* _Problem statement_
How does the data below read from its first line through the line containing "M_plaster = concrete('interior_plaster', '#6d5f52', '#7f6f60')"? Print those lines exactly.

* _Collected data_
§

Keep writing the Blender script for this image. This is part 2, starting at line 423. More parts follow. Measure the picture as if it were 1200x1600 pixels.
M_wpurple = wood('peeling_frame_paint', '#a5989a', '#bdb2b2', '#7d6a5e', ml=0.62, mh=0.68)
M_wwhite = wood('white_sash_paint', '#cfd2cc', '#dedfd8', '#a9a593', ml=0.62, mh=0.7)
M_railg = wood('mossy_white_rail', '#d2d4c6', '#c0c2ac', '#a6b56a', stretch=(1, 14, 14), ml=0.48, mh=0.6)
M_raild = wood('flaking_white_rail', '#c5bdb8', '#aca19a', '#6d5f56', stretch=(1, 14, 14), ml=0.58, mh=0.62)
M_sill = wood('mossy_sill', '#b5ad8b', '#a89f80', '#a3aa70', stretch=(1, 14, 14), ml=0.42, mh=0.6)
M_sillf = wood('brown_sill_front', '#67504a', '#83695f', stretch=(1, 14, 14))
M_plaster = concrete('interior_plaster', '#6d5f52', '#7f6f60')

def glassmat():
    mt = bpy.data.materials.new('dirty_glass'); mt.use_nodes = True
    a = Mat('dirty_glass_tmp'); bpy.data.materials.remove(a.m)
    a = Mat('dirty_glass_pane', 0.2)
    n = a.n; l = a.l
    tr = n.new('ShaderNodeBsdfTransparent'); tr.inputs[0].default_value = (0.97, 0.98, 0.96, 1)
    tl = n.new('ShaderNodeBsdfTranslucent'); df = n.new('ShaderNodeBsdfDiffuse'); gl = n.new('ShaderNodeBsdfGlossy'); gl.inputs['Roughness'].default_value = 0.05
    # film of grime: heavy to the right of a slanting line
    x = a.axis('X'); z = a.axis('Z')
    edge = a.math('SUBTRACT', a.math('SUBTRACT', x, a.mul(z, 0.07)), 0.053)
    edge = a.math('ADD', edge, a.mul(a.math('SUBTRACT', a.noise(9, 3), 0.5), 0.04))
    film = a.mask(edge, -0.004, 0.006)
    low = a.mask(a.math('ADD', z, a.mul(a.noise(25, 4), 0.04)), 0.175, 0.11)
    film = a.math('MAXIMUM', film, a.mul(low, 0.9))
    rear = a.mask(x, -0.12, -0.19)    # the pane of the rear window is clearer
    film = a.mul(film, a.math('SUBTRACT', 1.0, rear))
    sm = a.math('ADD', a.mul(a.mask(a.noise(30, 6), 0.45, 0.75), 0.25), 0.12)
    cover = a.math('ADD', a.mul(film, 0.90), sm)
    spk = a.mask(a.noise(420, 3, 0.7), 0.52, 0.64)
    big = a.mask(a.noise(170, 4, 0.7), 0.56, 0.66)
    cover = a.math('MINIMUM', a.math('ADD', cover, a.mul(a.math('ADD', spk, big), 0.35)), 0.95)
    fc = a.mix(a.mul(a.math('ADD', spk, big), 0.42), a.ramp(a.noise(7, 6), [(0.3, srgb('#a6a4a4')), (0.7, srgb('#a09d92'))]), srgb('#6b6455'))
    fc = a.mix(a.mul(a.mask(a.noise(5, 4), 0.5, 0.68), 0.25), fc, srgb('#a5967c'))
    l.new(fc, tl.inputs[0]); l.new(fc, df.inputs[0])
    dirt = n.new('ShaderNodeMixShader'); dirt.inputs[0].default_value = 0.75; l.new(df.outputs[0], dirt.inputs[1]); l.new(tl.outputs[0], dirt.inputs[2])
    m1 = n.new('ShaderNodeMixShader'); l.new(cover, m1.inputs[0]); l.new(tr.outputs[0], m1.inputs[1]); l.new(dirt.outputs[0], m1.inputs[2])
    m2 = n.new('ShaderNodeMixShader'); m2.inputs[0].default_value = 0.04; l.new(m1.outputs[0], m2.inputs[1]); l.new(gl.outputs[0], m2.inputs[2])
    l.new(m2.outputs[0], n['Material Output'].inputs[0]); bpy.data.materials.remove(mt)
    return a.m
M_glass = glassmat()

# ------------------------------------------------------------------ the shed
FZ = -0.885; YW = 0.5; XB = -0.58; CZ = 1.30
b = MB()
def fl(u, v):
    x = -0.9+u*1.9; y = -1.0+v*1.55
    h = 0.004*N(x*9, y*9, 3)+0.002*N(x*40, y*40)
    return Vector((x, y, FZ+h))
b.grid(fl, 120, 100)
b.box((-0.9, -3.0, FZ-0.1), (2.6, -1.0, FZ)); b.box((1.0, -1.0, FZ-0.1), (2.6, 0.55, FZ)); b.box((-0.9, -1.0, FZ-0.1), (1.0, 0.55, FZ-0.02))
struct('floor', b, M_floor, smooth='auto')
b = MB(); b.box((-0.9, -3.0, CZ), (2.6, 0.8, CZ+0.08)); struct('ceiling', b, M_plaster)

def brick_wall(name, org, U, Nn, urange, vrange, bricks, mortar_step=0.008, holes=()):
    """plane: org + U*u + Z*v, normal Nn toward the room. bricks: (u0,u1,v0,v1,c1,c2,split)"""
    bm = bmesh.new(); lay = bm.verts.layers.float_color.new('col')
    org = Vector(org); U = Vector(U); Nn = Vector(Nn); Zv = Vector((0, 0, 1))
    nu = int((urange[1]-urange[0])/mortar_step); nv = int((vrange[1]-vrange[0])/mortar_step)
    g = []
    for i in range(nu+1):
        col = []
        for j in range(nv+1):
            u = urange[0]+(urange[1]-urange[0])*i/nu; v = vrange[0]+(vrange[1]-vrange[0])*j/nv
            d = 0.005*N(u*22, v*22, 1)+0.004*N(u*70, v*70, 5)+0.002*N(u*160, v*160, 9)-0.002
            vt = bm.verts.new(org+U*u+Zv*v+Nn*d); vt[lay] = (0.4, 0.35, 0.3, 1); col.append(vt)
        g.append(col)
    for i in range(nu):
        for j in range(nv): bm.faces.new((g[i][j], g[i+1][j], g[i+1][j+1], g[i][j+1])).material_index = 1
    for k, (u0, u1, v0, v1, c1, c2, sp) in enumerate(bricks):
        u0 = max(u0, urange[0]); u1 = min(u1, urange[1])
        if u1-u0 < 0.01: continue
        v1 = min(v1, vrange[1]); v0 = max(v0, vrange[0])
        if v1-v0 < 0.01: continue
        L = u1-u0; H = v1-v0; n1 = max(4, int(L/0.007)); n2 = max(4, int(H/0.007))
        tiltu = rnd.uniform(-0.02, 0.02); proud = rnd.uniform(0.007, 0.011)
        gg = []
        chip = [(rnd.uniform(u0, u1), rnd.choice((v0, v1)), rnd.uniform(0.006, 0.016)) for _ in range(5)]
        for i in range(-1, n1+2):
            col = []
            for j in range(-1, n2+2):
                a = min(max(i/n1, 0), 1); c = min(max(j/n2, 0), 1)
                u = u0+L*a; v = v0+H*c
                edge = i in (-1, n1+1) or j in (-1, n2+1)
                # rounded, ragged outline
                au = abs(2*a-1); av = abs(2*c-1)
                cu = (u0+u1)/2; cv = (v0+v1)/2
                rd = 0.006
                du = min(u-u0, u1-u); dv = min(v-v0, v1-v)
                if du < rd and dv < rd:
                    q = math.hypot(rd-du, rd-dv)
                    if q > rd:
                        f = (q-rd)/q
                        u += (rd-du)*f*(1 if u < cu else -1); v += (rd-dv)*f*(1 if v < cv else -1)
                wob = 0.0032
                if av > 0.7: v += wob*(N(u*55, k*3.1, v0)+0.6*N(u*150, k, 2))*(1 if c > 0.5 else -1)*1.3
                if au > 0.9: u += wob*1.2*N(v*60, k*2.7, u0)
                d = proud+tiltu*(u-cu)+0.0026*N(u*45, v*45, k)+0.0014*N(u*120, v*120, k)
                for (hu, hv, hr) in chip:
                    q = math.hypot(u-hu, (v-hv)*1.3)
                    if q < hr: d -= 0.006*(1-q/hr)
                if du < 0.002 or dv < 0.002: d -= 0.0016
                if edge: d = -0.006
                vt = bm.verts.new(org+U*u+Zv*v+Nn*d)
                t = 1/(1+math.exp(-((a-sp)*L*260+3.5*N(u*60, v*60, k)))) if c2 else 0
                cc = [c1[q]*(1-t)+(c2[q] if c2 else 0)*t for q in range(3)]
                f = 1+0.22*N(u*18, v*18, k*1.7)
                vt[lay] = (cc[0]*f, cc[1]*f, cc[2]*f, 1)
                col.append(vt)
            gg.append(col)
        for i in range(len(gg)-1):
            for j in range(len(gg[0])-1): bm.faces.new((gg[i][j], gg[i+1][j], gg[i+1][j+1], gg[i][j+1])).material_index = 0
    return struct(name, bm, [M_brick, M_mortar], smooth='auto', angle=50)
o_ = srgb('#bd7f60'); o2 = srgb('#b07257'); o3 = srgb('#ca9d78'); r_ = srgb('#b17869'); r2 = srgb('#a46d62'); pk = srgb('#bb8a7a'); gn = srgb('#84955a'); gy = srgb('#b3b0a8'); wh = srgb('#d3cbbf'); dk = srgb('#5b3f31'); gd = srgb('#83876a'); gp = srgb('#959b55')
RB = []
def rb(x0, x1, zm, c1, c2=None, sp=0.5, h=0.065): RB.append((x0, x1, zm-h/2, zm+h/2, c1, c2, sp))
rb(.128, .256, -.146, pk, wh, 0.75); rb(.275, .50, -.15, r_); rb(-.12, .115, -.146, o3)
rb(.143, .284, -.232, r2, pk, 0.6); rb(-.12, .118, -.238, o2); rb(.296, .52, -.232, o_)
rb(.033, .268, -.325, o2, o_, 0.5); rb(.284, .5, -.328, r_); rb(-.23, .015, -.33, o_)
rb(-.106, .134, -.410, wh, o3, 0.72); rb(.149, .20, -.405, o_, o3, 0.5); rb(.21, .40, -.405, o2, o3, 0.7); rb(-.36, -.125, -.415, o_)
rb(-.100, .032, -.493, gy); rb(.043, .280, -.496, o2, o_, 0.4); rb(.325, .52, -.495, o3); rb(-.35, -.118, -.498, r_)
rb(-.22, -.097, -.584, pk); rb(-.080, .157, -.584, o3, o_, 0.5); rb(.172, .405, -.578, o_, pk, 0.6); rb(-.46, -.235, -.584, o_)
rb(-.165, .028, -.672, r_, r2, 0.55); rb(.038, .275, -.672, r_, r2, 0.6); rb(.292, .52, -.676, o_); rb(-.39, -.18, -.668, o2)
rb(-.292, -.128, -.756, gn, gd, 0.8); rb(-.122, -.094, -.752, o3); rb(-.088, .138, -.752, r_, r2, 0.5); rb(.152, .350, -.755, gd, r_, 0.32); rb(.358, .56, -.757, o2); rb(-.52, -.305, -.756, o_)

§

* _Right answer_
Keep writing the Blender script for this image. This is part 2, starting at line 423. More parts follow. Measure the picture as if it were 1200x1600 pixels.
M_wpurple = wood('peeling_frame_paint', '#a5989a', '#bdb2b2', '#7d6a5e', ml=0.62, mh=0.68)
M_wwhite = wood('white_sash_paint', '#cfd2cc', '#dedfd8', '#a9a593', ml=0.62, mh=0.7)
M_railg = wood('mossy_white_rail', '#d2d4c6', '#c0c2ac', '#a6b56a', stretch=(1, 14, 14), ml=0.48, mh=0.6)
M_raild = wood('flaking_white_rail', '#c5bdb8', '#aca19a', '#6d5f56', stretch=(1, 14, 14), ml=0.58, mh=0.62)
M_sill = wood('mossy_sill', '#b5ad8b', '#a89f80', '#a3aa70', stretch=(1, 14, 14), ml=0.42, mh=0.6)
M_sillf = wood('brown_sill_front', '#67504a', '#83695f', stretch=(1, 14, 14))
M_plaster = concrete('interior_plaster', '#6d5f52', '#7f6f60')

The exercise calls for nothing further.